Apoyada por su familia, las asociaciones, las psicólogas... decidió “salir adelante”. Le costó “muchísimo”, pero fue completando cursos de limpieza, cocina, pintura, informática... “El de panadería no lo terminé porque peleé y me echaron”, confiesa esta mujer, que los últimos cinco años entre rejas se puso “las pilas”. “En prisión he trabajado en la cocina, en talleres de cableado, en limpieza, de sociosanitario...”, recita.

Dos meses en régimen abierto

Consciente de que tendrá que trabajar muy duro para labrarse un porvenir, sueña con saldar sus cuentas pendientes y “no deberle nada a prisión”, con encontrar un empleo y un techo y “hacer una vida normal, tranquila, fuera de todo lo malo”, rodeada de su familia, que le dice que se “porte bien” para que no tenga que volver sobre sus pasos. “Me he dejado arrastrar a lo malo por el miedo al rechazo, a estar sola, y ahora quiero en mi entorno a gente que me haga bien y seguir adelante con mis hermanas y con mi hijo”, ansía.

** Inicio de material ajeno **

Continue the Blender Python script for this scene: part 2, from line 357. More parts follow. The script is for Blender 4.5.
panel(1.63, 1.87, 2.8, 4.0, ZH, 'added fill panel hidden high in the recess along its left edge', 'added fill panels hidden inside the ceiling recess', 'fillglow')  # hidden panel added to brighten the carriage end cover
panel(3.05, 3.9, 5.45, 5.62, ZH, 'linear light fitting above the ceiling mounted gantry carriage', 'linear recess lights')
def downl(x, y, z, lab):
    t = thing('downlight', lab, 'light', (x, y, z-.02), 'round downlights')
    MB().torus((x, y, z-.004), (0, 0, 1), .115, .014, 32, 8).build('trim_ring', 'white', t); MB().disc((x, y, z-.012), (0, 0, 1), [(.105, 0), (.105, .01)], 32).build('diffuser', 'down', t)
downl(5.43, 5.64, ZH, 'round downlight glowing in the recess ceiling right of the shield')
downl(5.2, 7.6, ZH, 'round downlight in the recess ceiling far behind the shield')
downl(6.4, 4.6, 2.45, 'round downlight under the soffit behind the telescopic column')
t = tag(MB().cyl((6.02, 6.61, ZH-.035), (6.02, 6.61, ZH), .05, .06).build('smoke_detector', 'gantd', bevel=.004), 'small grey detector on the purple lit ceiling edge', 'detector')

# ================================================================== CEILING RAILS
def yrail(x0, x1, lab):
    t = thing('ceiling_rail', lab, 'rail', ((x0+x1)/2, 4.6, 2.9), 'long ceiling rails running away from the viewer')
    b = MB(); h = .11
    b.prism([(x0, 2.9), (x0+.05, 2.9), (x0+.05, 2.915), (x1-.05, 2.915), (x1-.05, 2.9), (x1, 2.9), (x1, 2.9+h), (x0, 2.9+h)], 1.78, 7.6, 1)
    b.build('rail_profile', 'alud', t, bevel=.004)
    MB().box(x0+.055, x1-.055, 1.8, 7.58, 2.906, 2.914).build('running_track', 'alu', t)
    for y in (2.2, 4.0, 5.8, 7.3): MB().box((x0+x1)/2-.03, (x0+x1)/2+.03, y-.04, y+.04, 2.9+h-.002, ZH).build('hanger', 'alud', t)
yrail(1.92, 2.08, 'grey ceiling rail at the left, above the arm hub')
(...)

Cuando ella se despidió de su libertad, él apenas era un niño. Ahora ya tiene 20 años y está estudiando. “Cuando ingresé en prisión lo perdí todo; lo primero, el crecimiento de mi hijo. Siempre he tenido relación con él, sabe que soy su madre y que estoy para él siempre, pero nada se puede recuperar. Intento día a día conocer más a mi hermana y a mis primas, porque las dejé pequeñitas y ya están grandotas. Por eso estoy siempre ahí...”, deja la frase en el aire, embargada por la emoción. Tener que ponerse al día con los suyos evidencia su larga ausencia, pero no contempla la opción de darse por vencida. “Yo sé que puedo y eso es lo que quiero hacer, mirar adelante”, se repite como un mantra.

Su experiencia, “mala” donde las haya, le ha dejado varias enseñanzas. “He aprendido de mis errores, a madurar y a valorar muchas cosas que no valoraba nada”, asegura e insiste en que “todo el mundo se merece vivir una segunda oportunidad”. No obstante, es realista. “La sociedad no está abierta todavía para cosas así, fuertes. Mi deseo es hacerlo todo bien y estoy poniendo de mi parte, pero la etiqueta siempre la voy a tener, siempre”, dice y se derrumba.